Daí desde o início achar que poucos fizeram mais favores ao «poder profundo» que gere os EUA que os anti trumpistas fanatizados por uma imprensa também nada inocente.

Tudo indica que os senhores do mundo financeiro mudaram de estratégia e que um boneco de trunfa alaranjada foi oferecido publicamente em «sacrifício», enquanto se opera a um nível mais profundo, para introduzir essas alterações que no caso partem da constatação do falhanço do modelo anterior.

Distraído com o barulho das luzes, o cidadão comum europeu ou norte -americano reage irracionalmente e saliva ao tocar de qualquer campainha, como o cão de Pavlov. O folcore substitui a análise e o fait divers surge como superfície turvada para ocultar o que jaz no fundo, que de resto é mais importante.
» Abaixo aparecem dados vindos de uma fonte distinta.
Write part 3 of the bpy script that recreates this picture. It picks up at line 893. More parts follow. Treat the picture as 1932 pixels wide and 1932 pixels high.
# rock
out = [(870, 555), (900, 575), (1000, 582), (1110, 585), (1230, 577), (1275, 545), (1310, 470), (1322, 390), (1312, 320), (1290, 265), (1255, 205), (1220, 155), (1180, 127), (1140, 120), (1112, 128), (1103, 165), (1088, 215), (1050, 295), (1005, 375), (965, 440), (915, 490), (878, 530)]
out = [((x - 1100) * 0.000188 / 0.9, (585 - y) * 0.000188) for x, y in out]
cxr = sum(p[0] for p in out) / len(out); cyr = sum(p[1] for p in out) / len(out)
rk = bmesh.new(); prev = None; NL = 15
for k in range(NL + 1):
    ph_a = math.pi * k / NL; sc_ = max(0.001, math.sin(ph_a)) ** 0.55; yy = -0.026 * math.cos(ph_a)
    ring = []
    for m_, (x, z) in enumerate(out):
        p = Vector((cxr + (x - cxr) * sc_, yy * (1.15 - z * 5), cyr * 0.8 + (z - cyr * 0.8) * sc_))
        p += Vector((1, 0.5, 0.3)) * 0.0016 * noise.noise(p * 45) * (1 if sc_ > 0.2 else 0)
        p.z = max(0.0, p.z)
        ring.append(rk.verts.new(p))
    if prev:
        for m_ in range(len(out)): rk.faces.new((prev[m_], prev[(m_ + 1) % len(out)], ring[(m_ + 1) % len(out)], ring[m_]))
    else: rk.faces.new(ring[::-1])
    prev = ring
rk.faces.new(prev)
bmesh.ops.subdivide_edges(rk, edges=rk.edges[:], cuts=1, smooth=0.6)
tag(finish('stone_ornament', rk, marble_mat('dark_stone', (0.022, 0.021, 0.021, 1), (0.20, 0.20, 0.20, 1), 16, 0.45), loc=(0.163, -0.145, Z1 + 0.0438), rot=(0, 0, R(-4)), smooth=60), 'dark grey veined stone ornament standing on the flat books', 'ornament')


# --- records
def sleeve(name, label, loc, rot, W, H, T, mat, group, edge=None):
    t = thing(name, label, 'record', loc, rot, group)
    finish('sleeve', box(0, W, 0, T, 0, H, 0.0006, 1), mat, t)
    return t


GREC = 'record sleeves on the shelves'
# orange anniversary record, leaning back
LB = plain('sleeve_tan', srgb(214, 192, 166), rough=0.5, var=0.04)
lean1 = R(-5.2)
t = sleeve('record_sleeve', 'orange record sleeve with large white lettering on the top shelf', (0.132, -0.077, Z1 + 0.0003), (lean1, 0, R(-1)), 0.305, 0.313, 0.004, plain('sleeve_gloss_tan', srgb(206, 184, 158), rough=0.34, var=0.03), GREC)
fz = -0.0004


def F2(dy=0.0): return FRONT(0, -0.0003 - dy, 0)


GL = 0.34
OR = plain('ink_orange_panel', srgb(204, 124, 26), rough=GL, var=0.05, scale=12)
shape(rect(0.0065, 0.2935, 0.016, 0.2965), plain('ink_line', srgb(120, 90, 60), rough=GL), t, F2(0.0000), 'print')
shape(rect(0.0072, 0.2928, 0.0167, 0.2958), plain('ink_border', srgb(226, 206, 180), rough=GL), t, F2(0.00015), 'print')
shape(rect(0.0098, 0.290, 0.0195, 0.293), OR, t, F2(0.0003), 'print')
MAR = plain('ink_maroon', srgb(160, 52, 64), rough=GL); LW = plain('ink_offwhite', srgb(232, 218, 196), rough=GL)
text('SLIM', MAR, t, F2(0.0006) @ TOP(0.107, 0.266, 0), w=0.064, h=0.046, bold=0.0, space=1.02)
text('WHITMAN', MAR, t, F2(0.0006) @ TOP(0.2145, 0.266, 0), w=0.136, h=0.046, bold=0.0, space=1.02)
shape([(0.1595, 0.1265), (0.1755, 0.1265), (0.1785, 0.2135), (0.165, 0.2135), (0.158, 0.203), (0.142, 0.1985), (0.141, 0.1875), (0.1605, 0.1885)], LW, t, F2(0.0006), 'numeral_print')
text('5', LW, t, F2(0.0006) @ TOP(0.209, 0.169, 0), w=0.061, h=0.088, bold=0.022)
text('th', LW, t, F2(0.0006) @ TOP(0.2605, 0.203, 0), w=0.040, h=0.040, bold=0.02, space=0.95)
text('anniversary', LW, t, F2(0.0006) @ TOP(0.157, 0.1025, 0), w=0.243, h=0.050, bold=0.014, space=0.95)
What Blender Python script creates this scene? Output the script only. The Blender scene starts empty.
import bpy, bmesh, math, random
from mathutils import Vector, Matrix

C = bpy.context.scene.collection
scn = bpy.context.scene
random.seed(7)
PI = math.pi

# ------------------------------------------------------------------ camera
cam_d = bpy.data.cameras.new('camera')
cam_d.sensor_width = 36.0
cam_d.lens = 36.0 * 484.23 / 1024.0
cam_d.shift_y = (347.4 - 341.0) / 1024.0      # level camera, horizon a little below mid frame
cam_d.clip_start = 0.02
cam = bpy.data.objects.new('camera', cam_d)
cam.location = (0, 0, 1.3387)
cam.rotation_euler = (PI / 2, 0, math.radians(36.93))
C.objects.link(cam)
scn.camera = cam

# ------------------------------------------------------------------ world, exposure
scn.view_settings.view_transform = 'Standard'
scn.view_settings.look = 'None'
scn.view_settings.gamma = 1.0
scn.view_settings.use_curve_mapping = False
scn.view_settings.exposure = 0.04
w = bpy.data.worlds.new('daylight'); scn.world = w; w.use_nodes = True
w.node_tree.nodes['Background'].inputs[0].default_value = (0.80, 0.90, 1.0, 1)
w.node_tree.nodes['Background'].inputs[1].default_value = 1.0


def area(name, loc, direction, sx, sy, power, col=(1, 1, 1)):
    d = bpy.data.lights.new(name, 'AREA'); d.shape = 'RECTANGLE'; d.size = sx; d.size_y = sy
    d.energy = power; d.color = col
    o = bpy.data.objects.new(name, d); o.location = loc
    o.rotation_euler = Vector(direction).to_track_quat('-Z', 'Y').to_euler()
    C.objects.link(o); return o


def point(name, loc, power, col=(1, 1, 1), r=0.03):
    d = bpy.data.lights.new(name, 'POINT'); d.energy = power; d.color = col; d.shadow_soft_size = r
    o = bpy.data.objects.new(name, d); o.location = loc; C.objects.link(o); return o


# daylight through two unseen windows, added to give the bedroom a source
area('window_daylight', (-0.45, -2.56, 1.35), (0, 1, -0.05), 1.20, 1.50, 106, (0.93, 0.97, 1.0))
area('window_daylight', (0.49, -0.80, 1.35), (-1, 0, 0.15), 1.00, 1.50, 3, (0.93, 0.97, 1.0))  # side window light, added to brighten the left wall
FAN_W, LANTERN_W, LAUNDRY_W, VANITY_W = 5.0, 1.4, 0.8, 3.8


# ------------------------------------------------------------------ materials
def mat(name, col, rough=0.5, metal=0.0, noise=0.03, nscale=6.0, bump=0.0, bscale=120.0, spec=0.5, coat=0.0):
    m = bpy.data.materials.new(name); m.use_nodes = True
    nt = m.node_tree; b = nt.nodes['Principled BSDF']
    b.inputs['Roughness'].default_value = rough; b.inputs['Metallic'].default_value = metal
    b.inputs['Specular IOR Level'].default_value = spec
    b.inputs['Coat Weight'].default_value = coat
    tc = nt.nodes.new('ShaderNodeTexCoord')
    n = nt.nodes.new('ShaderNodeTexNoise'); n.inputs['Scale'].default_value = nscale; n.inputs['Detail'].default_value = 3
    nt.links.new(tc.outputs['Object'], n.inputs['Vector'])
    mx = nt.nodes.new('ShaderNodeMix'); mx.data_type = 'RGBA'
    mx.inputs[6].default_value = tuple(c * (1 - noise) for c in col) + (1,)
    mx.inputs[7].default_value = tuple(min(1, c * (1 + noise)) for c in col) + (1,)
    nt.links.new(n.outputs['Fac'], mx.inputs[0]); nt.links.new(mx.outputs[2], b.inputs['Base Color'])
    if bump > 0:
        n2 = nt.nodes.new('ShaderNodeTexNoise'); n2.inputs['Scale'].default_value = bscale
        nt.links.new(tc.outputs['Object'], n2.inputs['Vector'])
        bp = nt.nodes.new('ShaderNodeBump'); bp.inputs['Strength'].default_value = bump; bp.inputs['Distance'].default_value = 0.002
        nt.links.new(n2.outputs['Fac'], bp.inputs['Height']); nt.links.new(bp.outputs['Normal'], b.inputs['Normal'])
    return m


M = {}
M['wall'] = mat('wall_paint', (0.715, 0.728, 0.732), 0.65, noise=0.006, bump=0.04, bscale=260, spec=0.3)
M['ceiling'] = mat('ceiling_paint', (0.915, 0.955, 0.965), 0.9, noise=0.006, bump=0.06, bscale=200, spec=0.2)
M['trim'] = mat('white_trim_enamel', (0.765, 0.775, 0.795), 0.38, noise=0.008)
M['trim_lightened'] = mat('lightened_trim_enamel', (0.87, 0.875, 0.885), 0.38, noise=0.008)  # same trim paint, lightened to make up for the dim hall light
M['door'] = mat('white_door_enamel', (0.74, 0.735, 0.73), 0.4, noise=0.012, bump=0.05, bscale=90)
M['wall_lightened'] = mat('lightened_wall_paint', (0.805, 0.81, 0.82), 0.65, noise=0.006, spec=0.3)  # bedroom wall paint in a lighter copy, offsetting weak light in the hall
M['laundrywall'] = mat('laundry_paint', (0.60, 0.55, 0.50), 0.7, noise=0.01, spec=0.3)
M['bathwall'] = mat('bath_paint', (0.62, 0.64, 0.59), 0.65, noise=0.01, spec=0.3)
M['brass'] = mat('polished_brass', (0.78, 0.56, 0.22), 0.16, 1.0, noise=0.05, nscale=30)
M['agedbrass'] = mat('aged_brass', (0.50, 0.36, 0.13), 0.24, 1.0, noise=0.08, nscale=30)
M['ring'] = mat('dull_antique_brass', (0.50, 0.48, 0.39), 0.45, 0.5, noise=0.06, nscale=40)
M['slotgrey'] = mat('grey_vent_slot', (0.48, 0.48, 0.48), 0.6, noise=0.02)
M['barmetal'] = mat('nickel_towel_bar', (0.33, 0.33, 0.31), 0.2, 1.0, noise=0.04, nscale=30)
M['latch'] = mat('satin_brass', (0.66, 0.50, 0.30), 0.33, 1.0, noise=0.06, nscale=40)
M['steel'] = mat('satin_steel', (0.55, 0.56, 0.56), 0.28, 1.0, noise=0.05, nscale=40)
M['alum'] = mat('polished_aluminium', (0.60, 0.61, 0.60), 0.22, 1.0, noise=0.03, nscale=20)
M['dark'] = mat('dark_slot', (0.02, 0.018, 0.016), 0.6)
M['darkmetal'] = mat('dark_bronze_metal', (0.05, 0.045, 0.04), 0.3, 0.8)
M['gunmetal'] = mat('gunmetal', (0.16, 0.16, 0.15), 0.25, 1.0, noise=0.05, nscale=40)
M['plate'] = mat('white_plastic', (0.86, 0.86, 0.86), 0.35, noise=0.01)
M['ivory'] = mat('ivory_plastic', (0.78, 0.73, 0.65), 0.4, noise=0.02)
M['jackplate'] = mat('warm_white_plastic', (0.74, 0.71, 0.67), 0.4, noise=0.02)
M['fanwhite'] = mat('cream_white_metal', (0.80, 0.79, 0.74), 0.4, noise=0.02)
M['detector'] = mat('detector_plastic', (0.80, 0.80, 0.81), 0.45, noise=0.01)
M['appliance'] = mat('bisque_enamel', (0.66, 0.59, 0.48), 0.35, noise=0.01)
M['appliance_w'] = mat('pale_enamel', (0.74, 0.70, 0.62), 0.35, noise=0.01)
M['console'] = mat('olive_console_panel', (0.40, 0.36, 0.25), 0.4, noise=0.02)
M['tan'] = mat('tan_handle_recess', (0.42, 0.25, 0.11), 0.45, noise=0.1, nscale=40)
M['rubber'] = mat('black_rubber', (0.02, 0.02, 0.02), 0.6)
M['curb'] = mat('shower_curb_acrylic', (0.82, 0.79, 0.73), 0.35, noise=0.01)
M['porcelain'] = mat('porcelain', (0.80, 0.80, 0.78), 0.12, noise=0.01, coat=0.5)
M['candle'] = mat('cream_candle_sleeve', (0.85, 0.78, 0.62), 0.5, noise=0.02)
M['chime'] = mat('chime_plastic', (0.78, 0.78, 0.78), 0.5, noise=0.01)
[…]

Entendo que seja mais fácil personalizar e concentrar NUMA FIGURA algo que é mais difícil de compreender. Mas se não se importam, a minha análise é outra.

Os EUA, confrontados com políticas desastrosas de intervencionismo militar influenciadas pelos fascistas neo-cons, com déficits galopantes graças aos seus contínuos esforços de guerra, querem que o mundo pague agora, pelas suas iniciativas.

Na Europa isso é evidente: The Donald, o boneco de que se servem os ventíloquos do «estado profundo ou oculto» dos EUA já o disse: A Europa tem de pagar pela protecção americana. Este impulso de cobrar tudo e mais alguma coisa que resultou de opções domésticas dos EUA (o muro do México incluído, mas também as mais de mil bases militares que o Império mantém pelo mundo) devia ser fácil de interpretar: os EUA deram passos maiores que suas pernas e por isso estão à beira da falência. Por isso a palavra de ordem hoje é: «contra a crise, cobrar, cobrar»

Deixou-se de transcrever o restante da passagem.